O Kremlin faz o que pode para demonstrar que as sanções não funcionam, e tenta amplificar cada sinal de discordância interna no Ocidente sobre o impacto das sanções planejadas sobre diálogos futuros (por mais estremecidos que estejam) com a Rússia. Mesmo assim, os beneficiários do regime de Putin não encontram muitas garantias de que assim seja.
A principal defesa é garantir que as sanções atinjam a classe média russa e não apenas os super ricos, mas, para esses últimos, outra parte do problema é que os siloviki têm aumentado seu controle sobre os principais fluxos financeiros do país. Putin ainda confia em profissionais como Elvira Nabiullina, a chefe do Banco Central. Mas os principais agentes do regime tendem a tratar esses economistas como “especialistas da burguesia” – os atuais sucessores dos funcionários que dirigiram a chamada Nova Política Econômica, de vida curta, há cem anos.
Enquanto isso, a expansão da repressão traz mudanças na cúpula da FSB como a promoção de Sergei Korolev, até então o chefe da diretoria de segurança econômica, para ser o principal vice-diretor do serviço de segurança interna russo. Korolev tem vasta experiência na lida com grupos criminosos, o que o auxiliou em sua abordagem para implementar diretrizes econômicas.
Putin também entende as técnicas do crime organizado e da lavagem de dinheiro muito mais do que a complexidade da política macroeconômica ou as tendências do mercado de energia global em direção aos recursos renováveis, o que limita o uso da Gazprom [estatal russa do setor de petróleo e gás] como ferramenta política.
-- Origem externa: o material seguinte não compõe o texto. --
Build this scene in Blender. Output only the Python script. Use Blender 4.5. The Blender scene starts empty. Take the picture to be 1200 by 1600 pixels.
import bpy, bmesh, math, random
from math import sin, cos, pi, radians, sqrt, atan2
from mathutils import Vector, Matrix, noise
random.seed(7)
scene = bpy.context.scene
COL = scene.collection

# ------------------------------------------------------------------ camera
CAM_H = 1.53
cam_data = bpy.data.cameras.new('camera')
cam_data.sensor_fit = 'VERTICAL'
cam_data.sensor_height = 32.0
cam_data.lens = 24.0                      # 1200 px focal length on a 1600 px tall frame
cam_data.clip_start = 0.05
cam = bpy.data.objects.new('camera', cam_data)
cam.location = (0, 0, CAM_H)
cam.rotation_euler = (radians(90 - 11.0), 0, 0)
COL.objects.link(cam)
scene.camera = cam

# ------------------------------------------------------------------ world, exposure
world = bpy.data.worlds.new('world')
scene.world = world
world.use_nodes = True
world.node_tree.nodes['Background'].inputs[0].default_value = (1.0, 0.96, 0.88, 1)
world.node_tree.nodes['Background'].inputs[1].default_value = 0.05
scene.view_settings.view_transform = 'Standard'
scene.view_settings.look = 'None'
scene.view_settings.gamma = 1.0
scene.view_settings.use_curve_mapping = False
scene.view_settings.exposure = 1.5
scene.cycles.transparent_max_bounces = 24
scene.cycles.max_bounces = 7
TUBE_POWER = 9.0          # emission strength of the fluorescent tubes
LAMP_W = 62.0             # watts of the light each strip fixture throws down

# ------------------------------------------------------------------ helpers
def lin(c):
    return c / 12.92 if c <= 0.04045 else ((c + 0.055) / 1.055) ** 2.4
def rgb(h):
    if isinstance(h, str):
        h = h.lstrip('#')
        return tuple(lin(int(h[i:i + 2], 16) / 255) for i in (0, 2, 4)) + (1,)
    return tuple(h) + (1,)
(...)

Os serviços especiais executam suas agressivas ações da forma como melhor lhes aprouver, por exemplo invadindo um fórum de ativistas municipais em Moscou, como fizeram no último dia 13 de março. E o papel de Putin em tudo isso é necessariamente reduzido a garantir a “legitimidade” dessa repressão. Ele pode ficar irritado com essa irrelevância de facto, mas a metástase da má governança que ele pôs em prática há um ano ao revisar a Constituição e retirar os limites para seu reinado não podem ser postas em xeque por meio da negação.